In the Forest of Long Awaiting ©Kesler Woodward 2025 acrylic on canvas 60" x 48"
For nearly half a century I have made paintings of trees. As my work is quite realistic from a distance but very abstract up close, I've always said that I make "big abstract paintings that happen to look like trees." In a very real sense, though, trees have long stood in for people in my work--in their individuality, their strength, their vulnerability, the way they hold themselves, and the way much of what has happened in their lives is written in their features.
I never know what my next painting will be about until it's done, but as I look back on my work of the last few months, I see that it's been less about individual trees and more about the forest. I don't know what that's about. Perhaps I will have a better sense of what it means when I look up from working again in a couple of months and see what I've done.
In the Forest of Long Awaiting is a large (5 ft. x 4 ft.) painting about the endless woods as ecosystem and metaphor. This is the great boreal forest that circles the globe, and it beckons us at our back door. We walk and run on roadless paths through this woodland in every season and weather, and it is the source of my work.
Into the Woods ©Kesler Woodward 2025 acrylic on canvas 40" x 30"
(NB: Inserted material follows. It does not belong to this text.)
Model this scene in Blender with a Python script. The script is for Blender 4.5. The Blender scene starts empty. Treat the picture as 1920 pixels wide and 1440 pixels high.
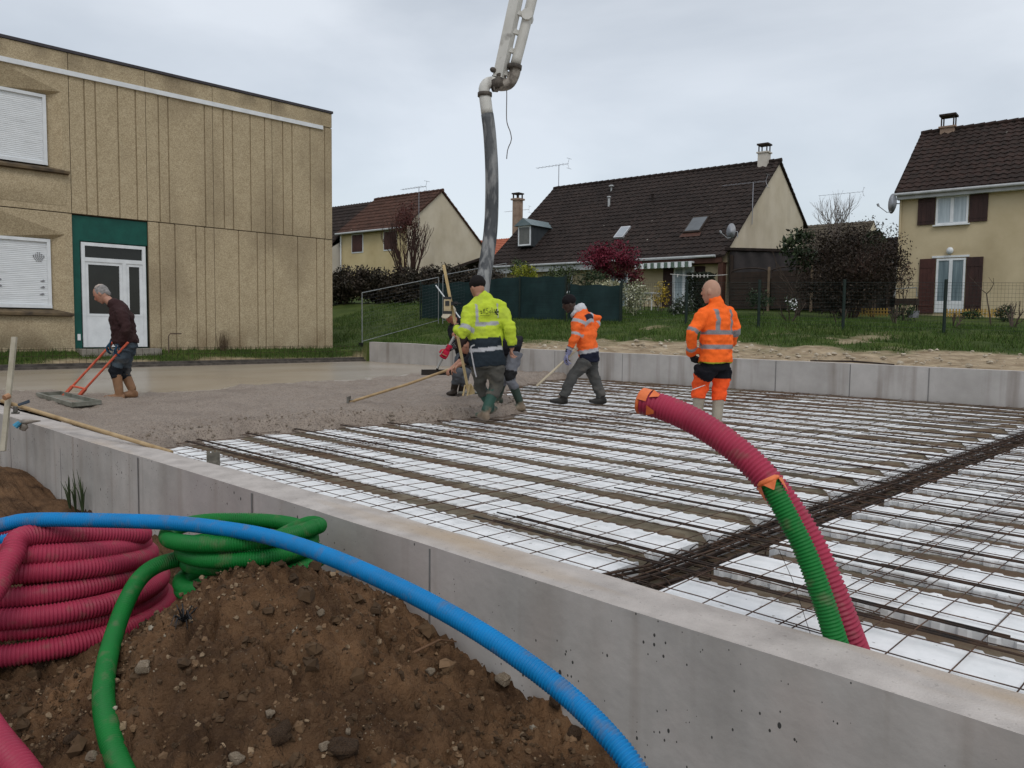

When I pass between these two trees, an aspen and a birch, my feet tread a well-worn path, but when I look around me I am no longer looking at the forest, but am in it. Six months of snow and another two of leafless late fall and early spring have afforded me views of the rising and falling land beneath the trees, but in late spring, summer, and the too-brief, glorious fall, the woods around me are not a vista but a tapestry.
Midjourney ©Kesler Woodward 2025 acrylic on canvas 30" x 24"
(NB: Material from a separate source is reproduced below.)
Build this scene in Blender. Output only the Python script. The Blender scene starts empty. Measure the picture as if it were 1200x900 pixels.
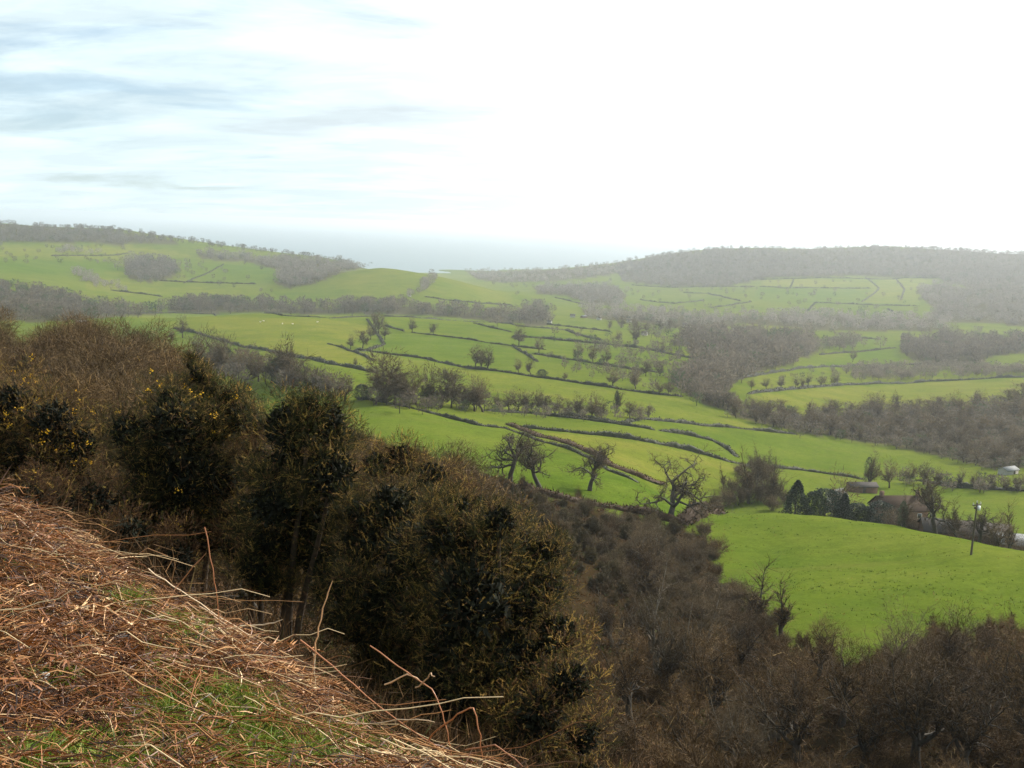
import bpy, math, random
import numpy as np
from mathutils import Matrix, Vector

PI = math.pi
scene = bpy.context.scene
COL = scene.collection
rng = np.random.default_rng(7)

# ------------------------------------------------------------------ camera model
# all layout numbers below are read on the 1200 x 900 photograph and turned into real
# places on a real terrain by following the sight line to the ground
FPX = 1178.0
PITCH = math.radians(8.98)
ROLL = math.radians(1.8)
cF = np.array([0, math.cos(PITCH), -math.sin(PITCH)])
_R = np.array([1.0, 0, 0]); _U = np.array([0, math.sin(PITCH), math.cos(PITCH)])
cR = math.cos(ROLL) * _R + math.sin(ROLL) * _U
cU = -math.sin(ROLL) * _R + math.cos(ROLL) * _U
SEA = -170.0


def ray(u, v):
    u = np.asarray(u, float); v = np.asarray(v, float)
    return (cF * FPX + cR * (u - 600)[..., None] - cU * (v - 450)[..., None])


def th_e(u, v):
    d = ray(u, v)
    h = np.hypot(d[..., 0], d[..., 1])
    return np.arctan2(d[..., 0], d[..., 1]), d[..., 2] / h


def project(P):
    P = np.asarray(P, float)
    w = np.maximum(P @ cF, 1e-3)
    return 600 + FPX * (P @ cR) / w, 450 - FPX * (P @ cU) / w


# ------------------------------------------------------------------ terrain
CP = []     # (theta, ln r, e)


def c(u, v, r):
    t, e = th_e(u, v); CP.append((float(t), math.log(r), float(e)))


def cz(u, r, z):
    # a hidden ground point: direction of column u, distance r, height z below the eye
    t, _ = th_e(u, 450); CP.append((float(t), math.log(r), z / r))


def prof(u, pts):
    for p in pts:
        if len(p) == 2: c(u, p[0], p[1])
        else: cz(u, p[1], p[2])


for u in (-420, -200):
    dv = u * 0.0314
    prof(u, [('z', .5, -1.5), ('z', 1.2, -1.52), ('z', 3, -1.6), ('z', 5, -1.75), ('z', 8, -2.0), ('z', 14, -4.2), ('z', 40, -10),
             ('z', 100, -20), ('z', 200, -38), ('z', 400, -70), ('z', 1000, -98), (335 + dv, 1500), (300 + dv, 2000),
             (284 + dv, 2400), (259 + dv, 2700), ('z', 3300, -60), ('z', 4500, -175), ('z', 7000, -200)])
prof(0, [('z', .5, -1.5), ('z', 1.2, -1.52), (900, 3.2), (700, 5), (590, 8), ('z', 14, -5.2), ('z', 40, -13), ('z', 80, -19.5), ('z', 130, -25),
         ('z', 200, -41), ('z', 350, -75), ('z', 600, -97), (370, 1000), (335, 1500), (300, 2000), (284, 2400), (263, 2700),
         ('z', 3300, -65), ('z', 4500, -175), ('z', 7000, -200)])
prof(150, [('z', .5, -1.5), ('z', 1.2, -1.54), (900, 3.3), (750, 4.8), (677, 6.5), ('z', 12, -5.8), ('z', 40, -15.5), ('z', 100, -27), ('z', 200, -46),
           ('z', 350, -76), ('z', 650, -99), (372, 1050), ('z', 1200, -122), (350, 1500), (335, 1750), (312, 2050), (290, 2500), (270, 2750),
           ('z', 3500, -120), ('z', 4500, -175), ('z', 7000, -200)])
prof(230, [(283, 2650), ('z', 3400, -125)])
prof(300, [('z', .5, -1.5), ('z', 1.2, -1.56), (900, 3.6), (800, 4.6), (768, 5.4), ('z', 9, -4.5), ('z', 30, -14.5), ('z', 100, -36), ('z', 200, -58),
           (470, 380), (440, 430), (430, 520), (400, 750), (368, 1050), ('z', 1200, -125), (348, 1600), (335, 1800), (318, 2000), (303, 2400),
           (294, 2600), ('z', 3200, -150), ('z', 3800, -175), ('z', 7000, -200)])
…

In every season I am looking for the light. We won't have darkness again until September. Even then the diminishing daylight and the lengthening twilight will find their way through the forest, but right now, at Midjourney, the sun gleams brightly, and it calls at every hour through the densest leaves.
The big new painting and several other recent ones have gone, but the half-dozen canvases on this wall in my studio speak to the current role of the forest itself in my work. All but one of these paintings are from the last few months. I'll stop and look again in the fall and think about what I've done between now and then.